**TASK PROMPT**
Transcribe the data in full and exactly, omitting any pictures.

**DATA SHOWN**
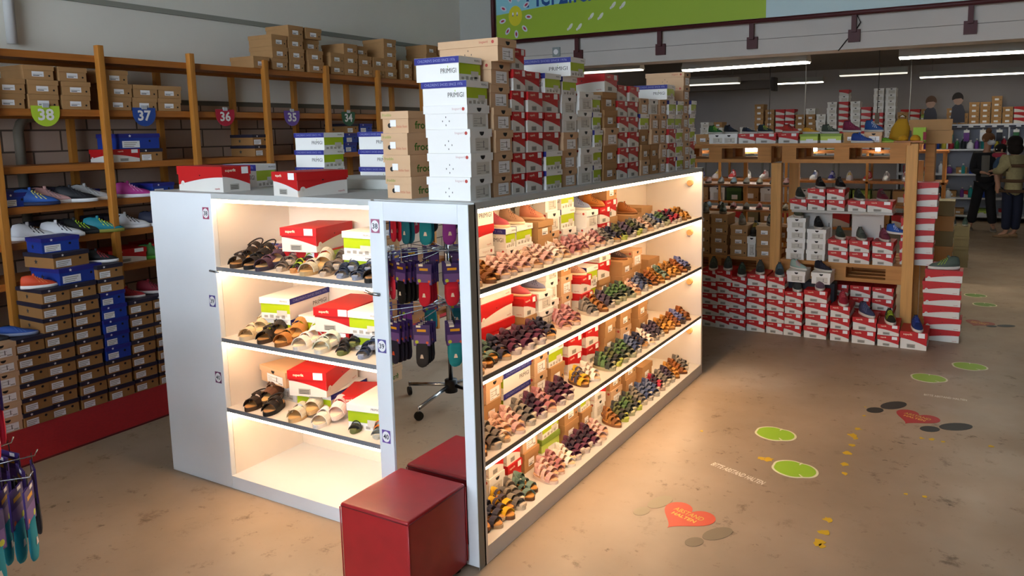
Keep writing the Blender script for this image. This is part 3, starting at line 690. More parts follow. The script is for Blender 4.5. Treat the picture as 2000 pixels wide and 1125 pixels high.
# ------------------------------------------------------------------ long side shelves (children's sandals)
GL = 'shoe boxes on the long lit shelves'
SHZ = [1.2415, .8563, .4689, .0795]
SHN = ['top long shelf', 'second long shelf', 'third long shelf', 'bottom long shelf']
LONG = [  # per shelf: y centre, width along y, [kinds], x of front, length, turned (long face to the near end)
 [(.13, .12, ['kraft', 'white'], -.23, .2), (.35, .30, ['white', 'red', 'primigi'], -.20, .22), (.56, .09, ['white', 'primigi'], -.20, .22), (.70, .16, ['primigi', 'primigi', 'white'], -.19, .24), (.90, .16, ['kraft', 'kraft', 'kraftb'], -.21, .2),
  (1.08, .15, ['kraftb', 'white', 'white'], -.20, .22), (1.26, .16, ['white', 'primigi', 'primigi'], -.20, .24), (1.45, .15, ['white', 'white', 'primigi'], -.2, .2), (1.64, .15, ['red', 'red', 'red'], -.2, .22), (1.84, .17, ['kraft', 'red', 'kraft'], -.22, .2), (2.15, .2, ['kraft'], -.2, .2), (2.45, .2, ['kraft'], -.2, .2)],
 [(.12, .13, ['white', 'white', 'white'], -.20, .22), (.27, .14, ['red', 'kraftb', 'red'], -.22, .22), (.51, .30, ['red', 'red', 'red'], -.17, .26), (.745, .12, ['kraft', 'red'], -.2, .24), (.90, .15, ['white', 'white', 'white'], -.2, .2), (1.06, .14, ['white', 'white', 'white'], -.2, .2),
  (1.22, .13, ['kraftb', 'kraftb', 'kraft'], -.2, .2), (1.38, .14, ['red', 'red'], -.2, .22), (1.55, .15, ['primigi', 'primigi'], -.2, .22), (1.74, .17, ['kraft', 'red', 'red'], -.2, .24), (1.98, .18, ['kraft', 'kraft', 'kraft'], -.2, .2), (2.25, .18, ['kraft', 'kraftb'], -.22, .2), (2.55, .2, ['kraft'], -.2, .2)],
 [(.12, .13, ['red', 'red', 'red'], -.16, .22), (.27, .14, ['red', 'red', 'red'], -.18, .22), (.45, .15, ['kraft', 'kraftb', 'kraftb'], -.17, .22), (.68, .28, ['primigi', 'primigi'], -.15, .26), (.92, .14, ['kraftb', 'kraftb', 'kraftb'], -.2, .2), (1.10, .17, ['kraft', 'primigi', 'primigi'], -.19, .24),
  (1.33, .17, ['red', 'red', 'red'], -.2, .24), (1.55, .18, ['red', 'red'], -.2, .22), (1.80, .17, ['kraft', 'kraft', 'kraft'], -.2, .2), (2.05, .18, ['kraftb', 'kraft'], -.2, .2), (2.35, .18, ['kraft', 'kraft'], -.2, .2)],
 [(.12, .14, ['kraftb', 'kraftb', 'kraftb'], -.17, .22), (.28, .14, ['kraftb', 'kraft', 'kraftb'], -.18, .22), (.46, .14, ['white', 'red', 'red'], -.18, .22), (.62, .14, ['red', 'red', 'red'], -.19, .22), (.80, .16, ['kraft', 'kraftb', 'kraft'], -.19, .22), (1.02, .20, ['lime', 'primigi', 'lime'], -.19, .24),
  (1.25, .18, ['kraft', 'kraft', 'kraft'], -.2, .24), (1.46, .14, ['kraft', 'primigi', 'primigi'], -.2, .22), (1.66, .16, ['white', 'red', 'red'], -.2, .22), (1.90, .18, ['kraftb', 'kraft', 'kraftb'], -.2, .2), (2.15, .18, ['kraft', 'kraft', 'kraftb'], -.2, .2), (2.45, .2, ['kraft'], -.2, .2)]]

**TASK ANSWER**
Keep writing the Blender script for this image. This is part 3, starting at line 690. More parts follow. The script is for Blender 4.5. Treat the picture as 2000 pixels wide and 1125 pixels high.
# ------------------------------------------------------------------ long side shelves (children's sandals)
GL = 'shoe boxes on the long lit shelves'
SHZ = [1.2415, .8563, .4689, .0795]
SHN = ['top long shelf', 'second long shelf', 'third long shelf', 'bottom long shelf']
LONG = [  # per shelf: y centre, width along y, [kinds], x of front, length, turned (long face to the near end)
 [(.13, .12, ['kraft', 'white'], -.23, .2), (.35, .30, ['white', 'red', 'primigi'], -.20, .22), (.56, .09, ['white', 'primigi'], -.20, .22), (.70, .16, ['primigi', 'primigi', 'white'], -.19, .24), (.90, .16, ['kraft', 'kraft', 'kraftb'], -.21, .2),
  (1.08, .15, ['kraftb', 'white', 'white'], -.20, .22), (1.26, .16, ['white', 'primigi', 'primigi'], -.20, .24), (1.45, .15, ['white', 'white', 'primigi'], -.2, .2), (1.64, .15, ['red', 'red', 'red'], -.2, .22), (1.84, .17, ['kraft', 'red', 'kraft'], -.22, .2), (2.15, .2, ['kraft'], -.2, .2), (2.45, .2, ['kraft'], -.2, .2)],
 [(.12, .13, ['white', 'white', 'white'], -.20, .22), (.27, .14, ['red', 'kraftb', 'red'], -.22, .22), (.51, .30, ['red', 'red', 'red'], -.17, .26), (.745, .12, ['kraft', 'red'], -.2, .24), (.90, .15, ['white', 'white', 'white'], -.2, .2), (1.06, .14, ['white', 'white', 'white'], -.2, .2),
  (1.22, .13, ['kraftb', 'kraftb', 'kraft'], -.2, .2), (1.38, .14, ['red', 'red'], -.2, .22), (1.55, .15, ['primigi', 'primigi'], -.2, .22), (1.74, .17, ['kraft', 'red', 'red'], -.2, .24), (1.98, .18, ['kraft', 'kraft', 'kraft'], -.2, .2), (2.25, .18, ['kraft', 'kraftb'], -.22, .2), (2.55, .2, ['kraft'], -.2, .2)],
 [(.12, .13, ['red', 'red', 'red'], -.16, .22), (.27, .14, ['red', 'red', 'red'], -.18, .22), (.45, .15, ['kraft', 'kraftb', 'kraftb'], -.17, .22), (.68, .28, ['primigi', 'primigi'], -.15, .26), (.92, .14, ['kraftb', 'kraftb', 'kraftb'], -.2, .2), (1.10, .17, ['kraft', 'primigi', 'primigi'], -.19, .24),
  (1.33, .17, ['red', 'red', 'red'], -.2, .24), (1.55, .18, ['red', 'red'], -.2, .22), (1.80, .17, ['kraft', 'kraft', 'kraft'], -.2, .2), (2.05, .18, ['kraftb', 'kraft'], -.2, .2), (2.35, .18, ['kraft', 'kraft'], -.2, .2)],
 [(.12, .14, ['kraftb', 'kraftb', 'kraftb'], -.17, .22), (.28, .14, ['kraftb', 'kraft', 'kraftb'], -.18, .22), (.46, .14, ['white', 'red', 'red'], -.18, .22), (.62, .14, ['red', 'red', 'red'], -.19, .22), (.80, .16, ['kraft', 'kraftb', 'kraft'], -.19, .22), (1.02, .20, ['lime', 'primigi', 'lime'], -.19, .24),
  (1.25, .18, ['kraft', 'kraft', 'kraft'], -.2, .24), (1.46, .14, ['kraft', 'primigi', 'primigi'], -.2, .22), (1.66, .16, ['white', 'red', 'red'], -.2, .22), (1.90, .18, ['kraftb', 'kraft', 'kraftb'], -.2, .2), (2.15, .18, ['kraft', 'kraft', 'kraftb'], -.2, .2), (2.45, .2, ['kraft'], -.2, .2)]]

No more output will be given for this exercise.